Alternative lenders beat up big banks

Alternative lenders were the clear winners from last year’s mortgage rule changes, seizing the lion’s share of consolidated volume from the big banks.

Home Trust and Equitable Trust led the charge in volume with dramatic increases. Equitable Trust had an incredible 2012, as consolidated volumes increased 52.3 per cent over 2011, buoyed by a strong Q4 2012, up 29.6 per cent over the same period the previous year.
 
“The mortgage bank segment continues to realize growth in the channel,” reads the D+H Q4 2012 Market Share Report. “Funded volumes in the channel for this segment increased by 30.8 per cent as at Q4 2012.”
 
Home Trust saw a year-over-year increase in consolidated volumes of 7.7 per cent, riding the wave of a great fourth quarter in 2012, racking up an 18.5 per cent increase over the same quarter in 2011.
 
The changes made back in June to the rules for mortgage insurance had a telling effect on the big banks – the key change limiting the amortization on insured mortgages to 25 years.

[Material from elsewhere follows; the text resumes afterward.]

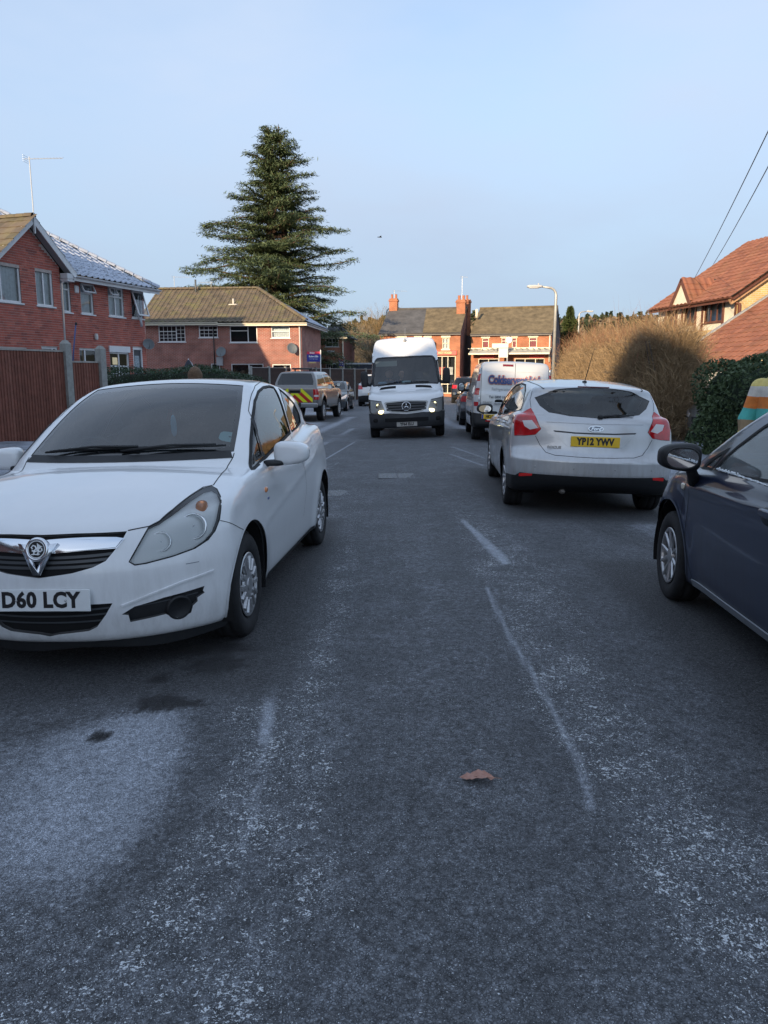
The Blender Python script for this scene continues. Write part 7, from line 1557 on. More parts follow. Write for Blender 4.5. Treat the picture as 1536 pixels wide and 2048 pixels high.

It was expected that the changes would have brokers moving clients to monolines and alternative lenders – and the numbers have borne that out.
 
The big banks’ consolidated volumes dropped to 45.8 per cent of market share from 54.7 per cent in 2011, while mortgage banks increased their share to 39.3 per cent for 2012 from 30.2 per cent.
 
Non-conforming lenders and credit unions remained relatively steady for 2012 at 12.7 per cent and 2.2 per cent market share respectively. Unable to match the growth of alternative lenders, it is indicative of the need for credit unions to continue to beat the drum for brand presence in the market.